- [WHAT IS EXPECTED]: Leaving out the pictures, retype the lines from the beginning of the listing through the line containing "from mathutils import Vector, Matrix".

-- Begin --

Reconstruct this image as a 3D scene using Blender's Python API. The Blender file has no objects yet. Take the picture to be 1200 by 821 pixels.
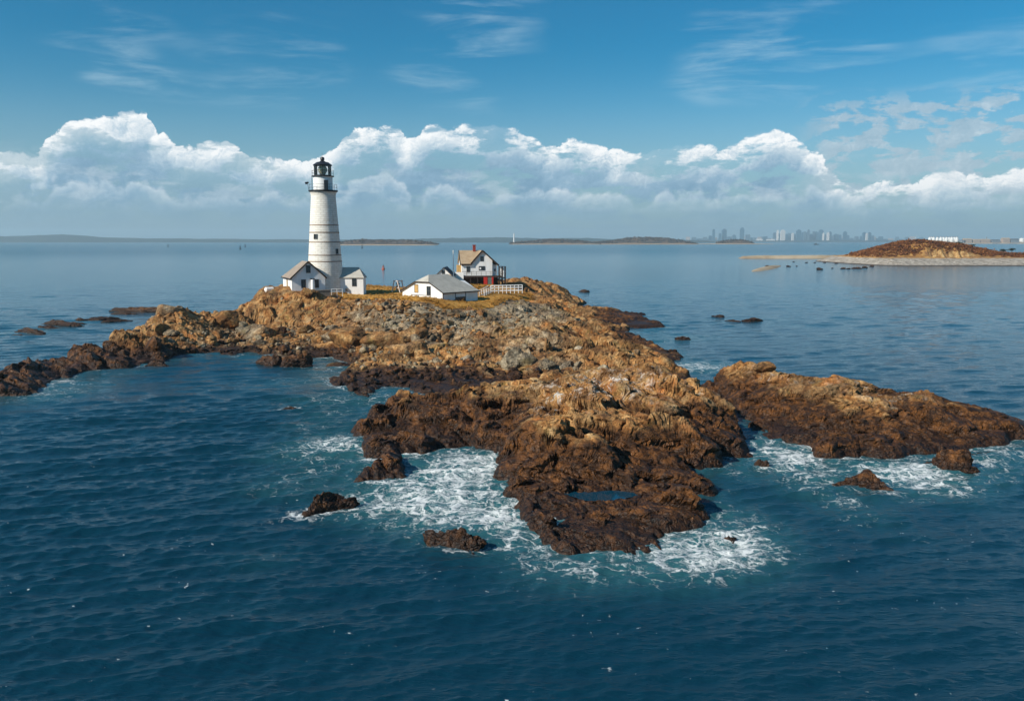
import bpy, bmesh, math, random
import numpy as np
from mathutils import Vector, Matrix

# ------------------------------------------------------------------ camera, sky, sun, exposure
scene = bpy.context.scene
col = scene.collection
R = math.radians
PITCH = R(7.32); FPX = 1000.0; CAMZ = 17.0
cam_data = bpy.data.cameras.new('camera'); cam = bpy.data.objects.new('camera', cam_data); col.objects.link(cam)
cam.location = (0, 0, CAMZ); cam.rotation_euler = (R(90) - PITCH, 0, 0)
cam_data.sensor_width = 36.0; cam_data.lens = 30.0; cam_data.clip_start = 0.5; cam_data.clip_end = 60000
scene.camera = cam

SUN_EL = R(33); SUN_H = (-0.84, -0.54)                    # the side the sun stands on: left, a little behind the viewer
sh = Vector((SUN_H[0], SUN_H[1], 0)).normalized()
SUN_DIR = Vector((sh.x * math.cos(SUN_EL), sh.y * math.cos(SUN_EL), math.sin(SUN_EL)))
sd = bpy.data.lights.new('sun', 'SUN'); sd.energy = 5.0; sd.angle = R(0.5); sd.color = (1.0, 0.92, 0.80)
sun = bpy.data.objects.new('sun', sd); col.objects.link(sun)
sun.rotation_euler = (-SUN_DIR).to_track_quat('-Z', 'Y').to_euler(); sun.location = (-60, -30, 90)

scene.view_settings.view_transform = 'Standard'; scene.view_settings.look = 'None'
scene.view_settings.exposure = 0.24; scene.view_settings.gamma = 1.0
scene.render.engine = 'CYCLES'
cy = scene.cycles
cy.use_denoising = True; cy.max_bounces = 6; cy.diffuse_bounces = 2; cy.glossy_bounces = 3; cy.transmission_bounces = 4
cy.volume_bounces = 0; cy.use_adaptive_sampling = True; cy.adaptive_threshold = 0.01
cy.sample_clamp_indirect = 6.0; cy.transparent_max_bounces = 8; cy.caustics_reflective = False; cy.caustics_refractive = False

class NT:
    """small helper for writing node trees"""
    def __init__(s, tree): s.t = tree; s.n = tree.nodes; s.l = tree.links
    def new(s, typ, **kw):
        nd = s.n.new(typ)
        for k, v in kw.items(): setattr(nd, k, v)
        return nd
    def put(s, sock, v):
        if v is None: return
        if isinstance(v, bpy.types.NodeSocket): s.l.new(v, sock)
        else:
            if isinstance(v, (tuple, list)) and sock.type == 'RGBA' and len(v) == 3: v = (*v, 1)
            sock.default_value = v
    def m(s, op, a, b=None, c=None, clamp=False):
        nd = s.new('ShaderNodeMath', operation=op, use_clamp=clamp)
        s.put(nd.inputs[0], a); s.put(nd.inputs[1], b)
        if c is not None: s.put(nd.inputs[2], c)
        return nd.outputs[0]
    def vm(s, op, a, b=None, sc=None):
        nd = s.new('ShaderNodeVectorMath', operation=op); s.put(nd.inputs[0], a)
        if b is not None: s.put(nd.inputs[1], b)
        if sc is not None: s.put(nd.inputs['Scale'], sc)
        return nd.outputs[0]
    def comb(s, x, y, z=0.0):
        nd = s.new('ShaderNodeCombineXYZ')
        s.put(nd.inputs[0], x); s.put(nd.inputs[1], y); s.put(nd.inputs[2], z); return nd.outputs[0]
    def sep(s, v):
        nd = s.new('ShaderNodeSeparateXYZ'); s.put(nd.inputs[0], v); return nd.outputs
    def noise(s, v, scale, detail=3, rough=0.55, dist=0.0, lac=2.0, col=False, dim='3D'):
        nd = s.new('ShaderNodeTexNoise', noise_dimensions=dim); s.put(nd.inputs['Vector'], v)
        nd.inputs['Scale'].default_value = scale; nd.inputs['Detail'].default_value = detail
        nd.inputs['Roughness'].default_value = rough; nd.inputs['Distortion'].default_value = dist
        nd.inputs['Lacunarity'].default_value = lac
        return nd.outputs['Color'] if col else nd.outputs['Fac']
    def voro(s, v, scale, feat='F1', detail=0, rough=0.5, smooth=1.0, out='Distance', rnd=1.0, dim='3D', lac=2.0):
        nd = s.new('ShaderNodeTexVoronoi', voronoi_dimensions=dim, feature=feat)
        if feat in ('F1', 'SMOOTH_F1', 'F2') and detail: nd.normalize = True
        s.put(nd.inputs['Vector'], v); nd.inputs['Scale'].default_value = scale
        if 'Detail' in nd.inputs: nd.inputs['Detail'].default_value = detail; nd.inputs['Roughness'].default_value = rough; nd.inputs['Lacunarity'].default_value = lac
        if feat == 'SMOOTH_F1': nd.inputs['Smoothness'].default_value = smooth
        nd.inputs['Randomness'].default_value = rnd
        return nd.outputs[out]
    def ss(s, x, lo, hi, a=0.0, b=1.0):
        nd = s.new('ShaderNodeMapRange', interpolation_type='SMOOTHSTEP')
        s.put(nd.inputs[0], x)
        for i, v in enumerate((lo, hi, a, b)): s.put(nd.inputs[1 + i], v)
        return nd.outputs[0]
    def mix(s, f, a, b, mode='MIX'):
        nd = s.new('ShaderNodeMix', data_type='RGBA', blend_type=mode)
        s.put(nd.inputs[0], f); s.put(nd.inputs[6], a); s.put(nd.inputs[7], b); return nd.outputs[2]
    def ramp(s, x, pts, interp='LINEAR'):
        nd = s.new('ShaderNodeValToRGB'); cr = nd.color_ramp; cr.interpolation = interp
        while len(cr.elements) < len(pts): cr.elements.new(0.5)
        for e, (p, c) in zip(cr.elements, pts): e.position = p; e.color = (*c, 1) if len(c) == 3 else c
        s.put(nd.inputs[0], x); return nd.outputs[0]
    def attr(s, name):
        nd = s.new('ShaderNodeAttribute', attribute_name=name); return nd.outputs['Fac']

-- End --

- [ANSWER IN FULL]:
Reconstruct this image as a 3D scene using Blender's Python API. The Blender file has no objects yet. Take the picture to be 1200 by 821 pixels.
import bpy, bmesh, math, random
import numpy as np
from mathutils import Vector, Matrix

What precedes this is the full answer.